The company has agreed to sell a division to MetLife Inc. for $15.5 billion in its second divestiture of a non-U.S. life insurance unit this month, Bloomberg reported.

MetLife said today it will pay $6.8 billion in cash and $8.7 billion in equity securities for American Life Insurance Co. (Alico).

AIG announced on March 1 that it would sell AIA Group Ltd. to Prudential plc for $35.5 billion, including $25 billion in cash. Both the deals this month exceed the sum of more than 20 earlier asset sales announced by New York-based AIG since its September 2008 bailout by the federal government.

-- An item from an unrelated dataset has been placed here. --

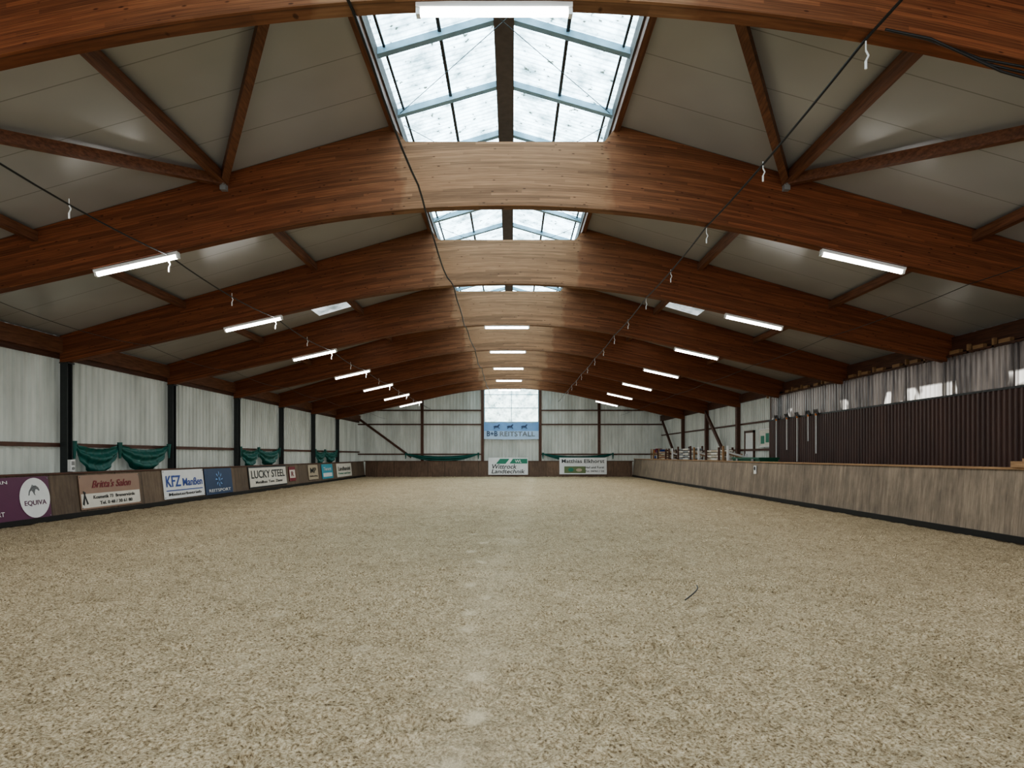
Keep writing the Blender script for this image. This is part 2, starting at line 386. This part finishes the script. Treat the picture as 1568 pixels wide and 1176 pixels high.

“AIG has pulled off two massive asset sales marking major milestones on its road to recovery,” said David Havens, managing director in credit trading at Nomura Securities International Inc. in New York. “A year ago, AIG getting more than $50 billion for AIA and Alico, mostly in cash, seemed unthinkable.”

Alico operates in more than 50 countries including Japan and parts of Europe, Latin America, the Caribbean and the Middle East. The acquisition will add 45 cents to 55 cents a share to MetLife’s 2011 operating earnings, the company said.

MetLife expects transition costs and other expenses related to the acquisition of 12 cents a share, which won’t be deducted from operating earnings, the insurer said. Post-tax integration expenses of $300 million to $350 million will be incurred over two and a half years, MetLife said. The Alico sale is expected to be completed by the end of 2010, AIG said.